Written task: Copy out each line of the material below that holds the string "parts".

Extracted material:
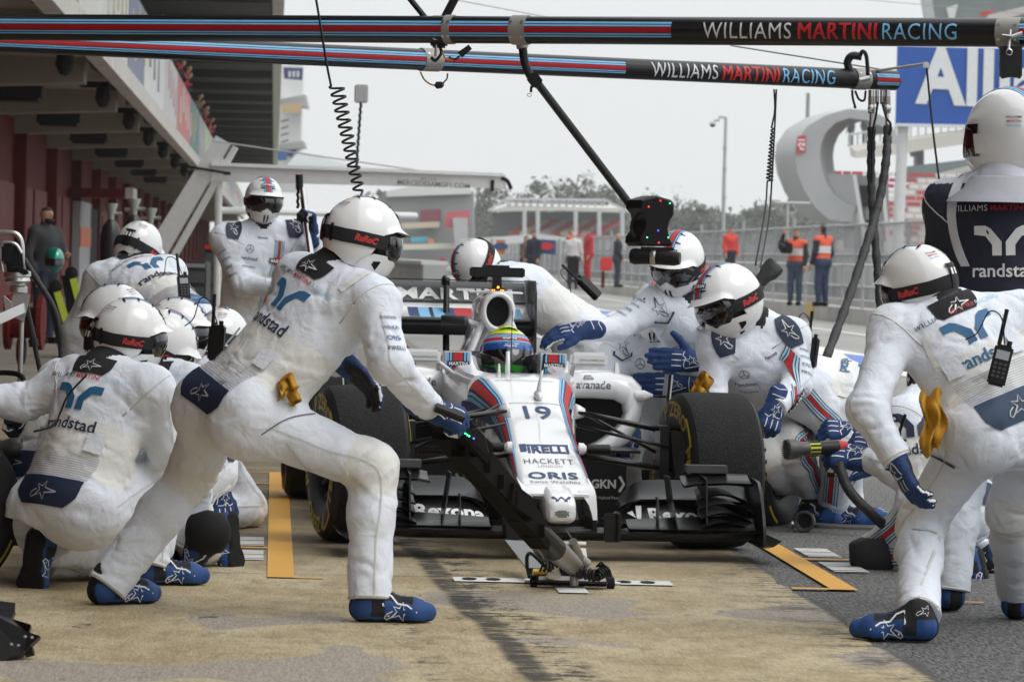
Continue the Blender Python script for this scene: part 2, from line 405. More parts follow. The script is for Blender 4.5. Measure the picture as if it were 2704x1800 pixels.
# ------------------------------------------------------------------ setting
LRZ = math.atan2(0.0564, 0.9984)
def lane_obj(o, kind='structure'):
    o.rotation_euler = (0, 0, LRZ); return tag(o, kind=kind)
class NT:                                              # small node helper
    def __init__(s, name, rough=.8):
        s.m = bpy.data.materials.new(name); s.m.use_nodes = True; s.t = s.m.node_tree; s.b = s.t.nodes['Principled BSDF']
        s.b.inputs['Roughness'].default_value = rough; s.b.inputs['Specular IOR Level'].default_value = .3
        tc = s.t.nodes.new('ShaderNodeTexCoord'); s.P = tc.outputs['Object']
        sp = s.t.nodes.new('ShaderNodeSeparateXYZ'); s.t.links.new(s.P, sp.inputs[0]); s.X, s.Y = sp.outputs[0], sp.outputs[1]
    def w(s, a, i):
        if isinstance(a, (int, float)): i.default_value = a
        elif isinstance(a, tuple): i.default_value = (*a, 1) if len(a) == 3 and i.type == 'RGBA' else a
        else: s.t.links.new(a, i)
    def noise(s, sc, det=5, scale=(1, 1, 1), rough=.6):
        mp = s.t.nodes.new('ShaderNodeMapping'); mp.inputs['Scale'].default_value = scale; s.t.links.new(s.P, mp.inputs[0])
        n = s.t.nodes.new('ShaderNodeTexNoise'); n.inputs['Scale'].default_value = sc; n.inputs['Detail'].default_value = det; n.inputs['Roughness'].default_value = rough
        s.t.links.new(mp.outputs[0], n.inputs['Vector']); return n.outputs['Fac']
    def vor(s, sc, scale=(1, 1, 1)):
        mp = s.t.nodes.new('ShaderNodeMapping'); mp.inputs['Scale'].default_value = scale; s.t.links.new(s.P, mp.inputs[0])
        n = s.t.nodes.new('ShaderNodeTexVoronoi'); n.inputs['Scale'].default_value = sc; s.t.links.new(mp.outputs[0], n.inputs['Vector']); return n.outputs['Color']
    def math(s, op, a, b=0.0, c=0.0):
        n = s.t.nodes.new('ShaderNodeMath'); n.operation = op; n.use_clamp = False
        s.w(a, n.inputs[0]); s.w(b, n.inputs[1]); s.w(c, n.inputs[2]); return n.outputs[0]
    def ss(s, x, a, b, lo=0.0, hi=1.0):
        n = s.t.nodes.new('ShaderNodeMapRange'); n.interpolation_type = 'SMOOTHSTEP'
        s.w(x, n.inputs[0]); s.w(a, n.inputs[1]); s.w(b, n.inputs[2]); s.w(lo, n.inputs[3]); s.w(hi, n.inputs[4]); return n.outputs[0]
    def mix(s, f, a, b, mode='MIX'):
        n = s.t.nodes.new('ShaderNodeMixRGB'); n.blend_type = mode; s.w(f, n.inputs[0]); s.w(a, n.inputs[1]); s.w(b, n.inputs[2]); return n.outputs[0]
    def out(s, col, bump=None, dist=.004, rough=None):
        s.w(col, s.b.inputs['Base Color'])
        if rough is not None: s.w(rough, s.b.inputs['Roughness'])
        if bump is not None:
            b = s.t.nodes.new('ShaderNodeBump'); b.inputs['Strength'].default_value = 1; b.inputs['Distance'].default_value = dist
            s.t.links.new(bump, b.inputs['Height']); s.t.links.new(b.outputs[0], s.b.inputs['Normal'])
        return s.m
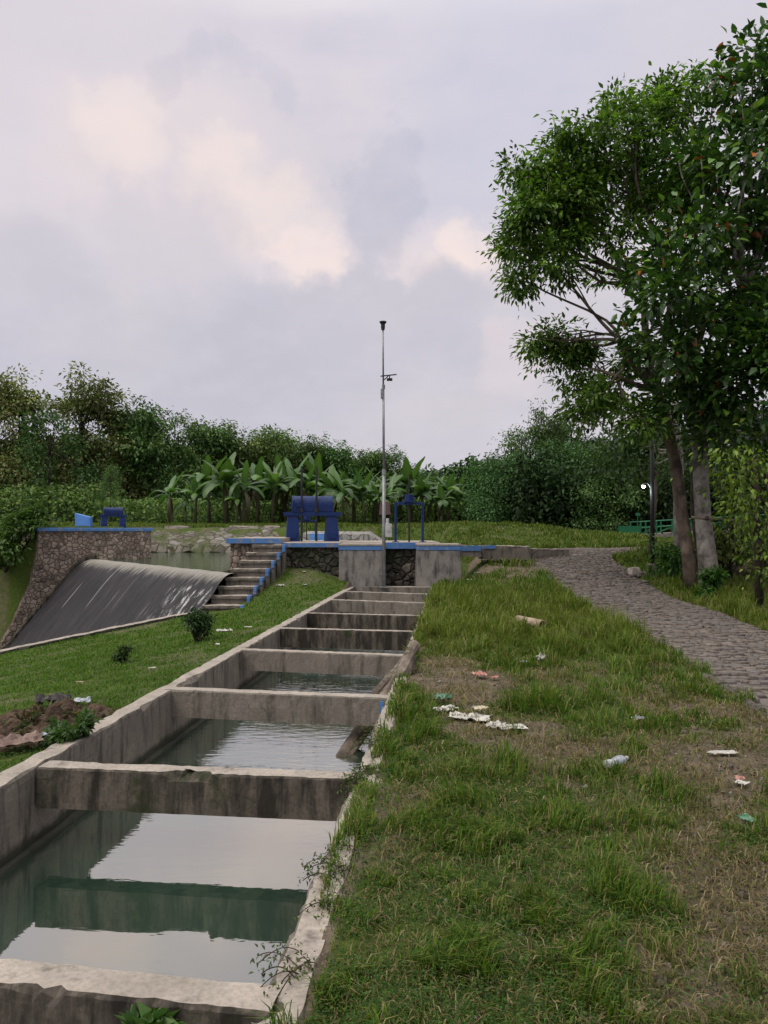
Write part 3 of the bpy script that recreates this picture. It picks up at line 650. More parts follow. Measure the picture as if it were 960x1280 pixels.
# steps
st = thing('stairway', 'narrow stained concrete steps with blue zigzag edge going down to the weir', 'steps', (-4.2, 19, -.5))
m = MB(); pe = MB(); core = MB(); N = 9
for i in range(N):
    f = i / (N - 1); z_ = 1.19 - (1.19 + .48) * f; d_ = 21.75 - (21.75 - 18.8) * f; xl_ = -3.74 - .9 * f; xr = -2.88 - .80 * f
    m.rough((xl_, d_, z_), (xr, d_ + .01, z_), .46, .075, .1, .007, .02, 0, 1)
    core.hexa([(xl_ + .02, d_ + .05, z_ - 1.4), (xr - .01, d_ + .05, z_ - 1.4), (xr - .01, d_ + .5, z_ - 1.4), (xl_ + .02, d_ + .5, z_ - 1.4)], [(xl_ + .02, d_ + .05, z_ - .077), (xr - .01, d_ + .05, z_ - .077), (xr - .01, d_ + .5, z_ - .077), (xl_ + .02, d_ + .5, z_ - .077)])
    pe.box((xr + .045, d_ + .18, z_ - .05), (.085, .42, .10)); pe.box((xr + .045, d_ - .02, z_ - .12), (.083, .06, .17))
    core.box((xr + .04, d_ + .2, z_ - .75), (.07, .44, 1.26))
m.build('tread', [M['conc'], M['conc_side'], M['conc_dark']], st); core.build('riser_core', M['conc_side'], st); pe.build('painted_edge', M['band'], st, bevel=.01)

# ------------------------------------------------------------------ sluice gates
def prism(m, poly, x0, x1):              # poly in (y, z)
    n = len(poly); m.add([(x0, y, z) for y, z in poly] + [(x1, y, z) for y, z in poly], [tuple(range(n)), tuple(range(n, 2 * n))[::-1]] + [(i, n + i, n + (i + 1) % n, (i + 1) % n) for i in range(n)])
def big_gate(label, loc, rz, s, spindles=True):
    r = thing('sluice_gate', label, 'sluice gate', loc, None, rz)
    for sx_ in (-1, 1):
        m = MB(); m.box((sx_ * .64 * s, 0, .42 * s), (.46 * s, .74 * s, .84 * s), 0, 0, (.72, .8)); m.build('pedestal', M['royal'], r, bevel=.012, local=True)
        if spindles:
            m = MB(); m.tube([(sx_ * .24 * s - .12 * s, -.30 * s, -.3 * s), (sx_ * .24 * s - .12 * s, -.30 * s, 2.45 * s)], .034 * s, 8); m.build('spindle', M['black'], r, local=True)
    m = MB(); m.box((0, -.29 * s, .90 * s), (1.86 * s, .09 * s, .12 * s)); m.box((0, .29 * s, .90 * s), (1.86 * s, .09 * s, .12 * s)); m.box((0, 0, .945 * s), (1.74 * s, .5 * s, .03 * s))
    for sx_ in (-.86, -.3, .3, .86): m.box((sx_ * s, 0, .89 * s), (.07 * s, .5 * s, .08 * s))
    m.build('girder', M['royal'], r, local=True)
    m = MB(); arc = [(.29 * math.cos(a), .97 + .23 + .29 * math.sin(a)) for a in np.linspace(0, math.pi, 15)]
    prism(m, [(y * s, z * s) for y, z in [(.29, .965)] + arc + [(-.29, .965)]], -.64 * s, .64 * s); hood = m.build('hood', M['royal'], r, bevel=.012, local=True)
    for xx in (-.32, .0, .32): m = MB(); prism(m, [(y * 1.03 * s, (z - 1.1) * 1.03 * s + 1.1 * s) for y, z in [(.29, .975)] + arc + [(-.29, .975)]], (xx - .014) * s, (xx + .014) * s); m.build('strap', M['royal'], hood, local=True)
    for sx_ in (-1, 1): m = MB(); m.box((sx_ * .64 * s, -.31 * s, .2 * s), (.24 * s, .16 * s, .22 * s)); m.build('inspection_cover', M['royal'], r, bevel=.01, local=True)
    for sx_ in (-1, 1): m = MB(); m.tube([(sx_ * .24 * s - .12 * s, -.30 * s, .95 * s), (sx_ * .24 * s - .12 * s, -.30 * s, 1.08 * s)], .075 * s, 10); m.build('spindle_nut', M['black'], r, local=True)
    for k, xx in ((0, -.645), (1, .645)): m = MB(); prism(m, [(y * 1.05 * s, (z - 1.1) * 1.05 * s + 1.1 * s) for y, z in [(.29, .975)] + arc + [(-.29, .975)]], (xx - .02) * s, (xx + .02) * s); m.build('end_rim', M['royal'], hood, local=True)
    m = MB(); c_ = (-.52 * s, -.36 * s, 1.16 * s)
    m.tube([(c_[0] + .2 * s * math.cos(a), c_[1], c_[2] + .2 * s * math.sin(a)) for a in np.linspace(0, 2 * math.pi, 21)], .014 * s, 6, cap=False)
    for a in (0, 2.09, 4.19): m.tube([c_, (c_[0] + .2 * s * math.cos(a), c_[1], c_[2] + .2 * s * math.sin(a))], .011 * s, 5)
    m.tube([c_, (c_[0], c_[1] + .12 * s, c_[2])], .02 * s, 6); m.build('handwheel', M['royal'], r, local=True)
    return r
big_gate('large royal blue gate hoist with rounded hood and two black spindles on the headworks deck', (-2.30, 24.6, PZ), R(9), .97)
big_gate('small far blue gate hoist with hood on the stone abutment left of the weir', (-11.25, 31.9, 1.70), R(25), .57, False)
def small_gate(label, loc, rz, s):
    r = thing('slide_gate', label, 'sluice gate', loc, None, rz)
    for sx_ in (-1, 1):
        m = MB(); m.box((sx_ * .40 * s, 0, .56 * s), (.07 * s, .08 * s, 1.12 * s)); m.box((sx_ * .40 * s, 0, .012), (.2 * s, .2 * s, .024)); m.build('post', M['royal'], r, bevel=.005, local=True)
    m = MB(); m.box((0, 0, 1.14 * s), (.88 * s, .09 * s, .075 * s)); m.build('crossbar', M['royal'], r, bevel=.006, local=True)
    m = MB(); m.tube([(0, -.0, 1.19 * s), (0, 0, 1.40 * s)], .13 * s, 12); m.box((0, 0, 1.2 * s), (.3 * s, .24 * s, .06 * s)); m.tube([(-.02 * s, 0, 1.29 * s), (.2 * s, -.1 * s, 1.29 * s)], .025 * s, 6); m.build('gearbox', M['royal'], r, bevel=.006, local=True)
    m = MB(); m.tube([(0, 0, -1.0 * s), (0, 0, 2.0 * s)], .027 * s, 7); m.build('spindle', M['black'], r, local=True)
    return r
small_gate('slim blue gate frame with gearbox standing over the dark recess between the piers', (.77, 23.6, PZ - .01), 0, 1.04)
small_gate('little blue gate frame glimpsed between the pedestals of the large hoist', (-2.95, 29.3, 1.0), .1, .85)
pb_ = thing('control_panel', 'light blue slanted steel cabinet beside the far gate hoist', 'cabinet', tuple(at(105, 658, 31.2)[:2]) + (1.70,))
m = MB(); m.hexa([(-.30, -.15, 0), (.30, -.15, 0), (.30, .15, 0), (-.30, .15, 0)], [(-.33, -.15, .60), (.29, -.15, .44), (.29, .15, .44), (-.33, .15, .60)]); m.build('cabinet_body', M['panel_blue'], pb_, bevel=.015, local=True)
m = MB(); m.box((0, -.156, .24), (.44, .012, .32)); m.build('cabinet_door', M['panel_blue'], pb_, bevel=.004, local=True)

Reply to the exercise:
Continue the Blender Python script for this scene: part 2, from line 405. More parts follow. The script is for Blender 4.5. Measure the picture as if it were 2704x1800 pixels.
Write part 3 of the bpy script that recreates this picture. It picks up at line 650. More parts follow. Measure the picture as if it were 960x1280 pixels.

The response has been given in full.